Old Town Walls
Dubrovnik / Old Town Walls

Old Town Walls

Walk the medieval ramparts encircling one of Europe's best-preserved walled cities.

🏛️ Sights & Landmarks🎯 Activities & Experiences
🧗 Adventurous🎭 Cultural🌹 Romantic

Dubrovnik's Old Town Walls are a near-complete circuit of medieval fortifications stretching roughly two kilometres around the historic city centre. Built and reinforced between the 12th and 17th centuries, they reach up to 25 metres in height and six metres in thickness in places, and they are the reason Dubrovnik survived as an independent republic for centuries. This is not a ruin or a fragment — it's an intact loop you can walk all the way around, which makes it one of the most impressive pieces of medieval urban engineering you'll encounter anywhere in the world.

The walk itself takes most people between one and two hours, though you could easily stretch it to three if you stop to photograph every angle (and you will want to). You move between towers, bastions, and open parapet walkways, looking inward over the orange-roofed Old Town and outward over the Adriatic and the island of Lokrum. The views from Fort Minčeta in the north and Fort St. John guarding the harbour are particularly dramatic. Along the way you'll pass small cafés built into the walls themselves — there's one near the Buža bar entrance point that's perfectly placed for a cold drink halfway through.

Tickets are sold at multiple entry points — the main ones are near the Pile Gate on the western side and near the Old Harbour on the eastern side.

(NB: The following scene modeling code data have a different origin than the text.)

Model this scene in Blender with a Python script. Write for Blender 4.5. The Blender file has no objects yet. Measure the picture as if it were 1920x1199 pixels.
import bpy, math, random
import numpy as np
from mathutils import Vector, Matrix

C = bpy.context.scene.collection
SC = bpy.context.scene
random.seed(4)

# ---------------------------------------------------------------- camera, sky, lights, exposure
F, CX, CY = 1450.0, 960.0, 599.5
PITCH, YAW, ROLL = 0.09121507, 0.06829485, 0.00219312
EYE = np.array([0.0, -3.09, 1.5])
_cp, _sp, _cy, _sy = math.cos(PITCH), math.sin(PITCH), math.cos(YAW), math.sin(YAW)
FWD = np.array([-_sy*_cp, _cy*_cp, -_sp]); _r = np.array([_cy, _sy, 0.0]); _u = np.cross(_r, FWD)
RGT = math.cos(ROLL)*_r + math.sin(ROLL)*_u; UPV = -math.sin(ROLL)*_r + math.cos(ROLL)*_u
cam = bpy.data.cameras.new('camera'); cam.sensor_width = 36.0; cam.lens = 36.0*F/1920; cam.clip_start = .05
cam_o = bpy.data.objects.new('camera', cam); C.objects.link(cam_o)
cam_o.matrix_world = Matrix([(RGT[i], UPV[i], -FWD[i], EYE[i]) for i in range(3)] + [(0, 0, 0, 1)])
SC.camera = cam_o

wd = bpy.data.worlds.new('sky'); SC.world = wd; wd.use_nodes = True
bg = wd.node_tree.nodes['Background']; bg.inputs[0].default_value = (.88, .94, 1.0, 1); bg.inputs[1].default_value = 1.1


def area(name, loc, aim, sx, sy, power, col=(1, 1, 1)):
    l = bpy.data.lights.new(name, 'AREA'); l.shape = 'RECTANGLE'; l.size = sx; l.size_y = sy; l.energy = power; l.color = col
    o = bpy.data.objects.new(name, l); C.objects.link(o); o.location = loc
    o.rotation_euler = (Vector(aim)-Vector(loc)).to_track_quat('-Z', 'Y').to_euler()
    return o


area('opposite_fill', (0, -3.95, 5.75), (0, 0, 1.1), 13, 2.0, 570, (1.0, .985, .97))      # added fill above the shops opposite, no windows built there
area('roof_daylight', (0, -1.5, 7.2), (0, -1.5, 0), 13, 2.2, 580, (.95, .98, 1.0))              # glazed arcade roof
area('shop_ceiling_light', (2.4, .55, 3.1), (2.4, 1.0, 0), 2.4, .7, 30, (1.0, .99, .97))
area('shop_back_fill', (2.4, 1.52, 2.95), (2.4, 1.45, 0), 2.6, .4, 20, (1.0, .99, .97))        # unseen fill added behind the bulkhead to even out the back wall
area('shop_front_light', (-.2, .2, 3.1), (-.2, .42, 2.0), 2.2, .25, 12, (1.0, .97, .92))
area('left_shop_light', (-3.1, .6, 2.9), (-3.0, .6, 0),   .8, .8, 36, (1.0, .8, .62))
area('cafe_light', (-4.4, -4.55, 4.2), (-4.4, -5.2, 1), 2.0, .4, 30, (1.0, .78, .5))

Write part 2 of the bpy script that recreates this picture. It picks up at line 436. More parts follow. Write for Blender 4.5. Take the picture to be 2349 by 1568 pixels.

The walls are shared with a significant volume of tourists in summer, so early morning is genuinely transformative: cooler, quieter, and the light on the sea is extraordinary before 9am. The ticket also covers entry to the Maritime Museum and the Rupe Museum, which most people never use — but worth knowing. Go anticlockwise if you want to get the steepest section over with first and end with the harbour views.

Local Tips

  1. 1

    Go anticlockwise from the Pile Gate entrance — you tackle the steepest climb (up to Fort Minčeta) while you're still fresh, and you finish with the beautiful harbour views near St. John.

  2. 2

    There is almost no shade on the walls. In summer, a hat and water bottle are not optional — the stone radiates heat and there are long exposed stretches with nowhere to duck out.

  3. 3

    The small café built into the wall near the Buža area is a genuine halfway-point lifesaver. It's basic, but the position is excellent and the cold drinks are reasonably priced by Dubrovnik standards.

  4. 4

    Your walls ticket includes entry to the Maritime Museum inside Fort St. John — almost no one uses it, but if you're interested in Dubrovnik's history as a seafaring republic, it's worth the extra twenty minutes.

When to Go

Best times
Early morning (8–9:30am)

The walls open at 8am and the first hour is dramatically quieter than the rest of the day. The light is softer, the temperature is manageable, and you'll have the parapets largely to yourself.

April–May and September–October

Shoulder season brings comfortable temperatures, thinner crowds, and the sea still looks vivid blue. The best all-round window for this walk.

Try to avoid
July–August

Peak cruise ship season means the walls can feel uncomfortably crowded by mid-morning, and the heat on the exposed stone is intense. Not dangerous if you're prepared, but not pleasant.

November–March

Winter hours are reduced and some sections may close after rain as the stone gets slippery. The city is peaceful but check conditions before heading up.

Why Visit

01

The only place in Dubrovnik where you can see the entire Old Town laid out below you and the open Adriatic stretching to the horizon at the same time.

02

These walls are genuinely intact and walkable — not a reconstruction or a viewpoint, but the actual 14th-century fortifications that kept the city independent for 450 years.

03

The perspective from the ramparts changes every hundred metres, shifting between rooftop terraces, monastery gardens, boat-filled harbours, and sheer cliff drops to the sea.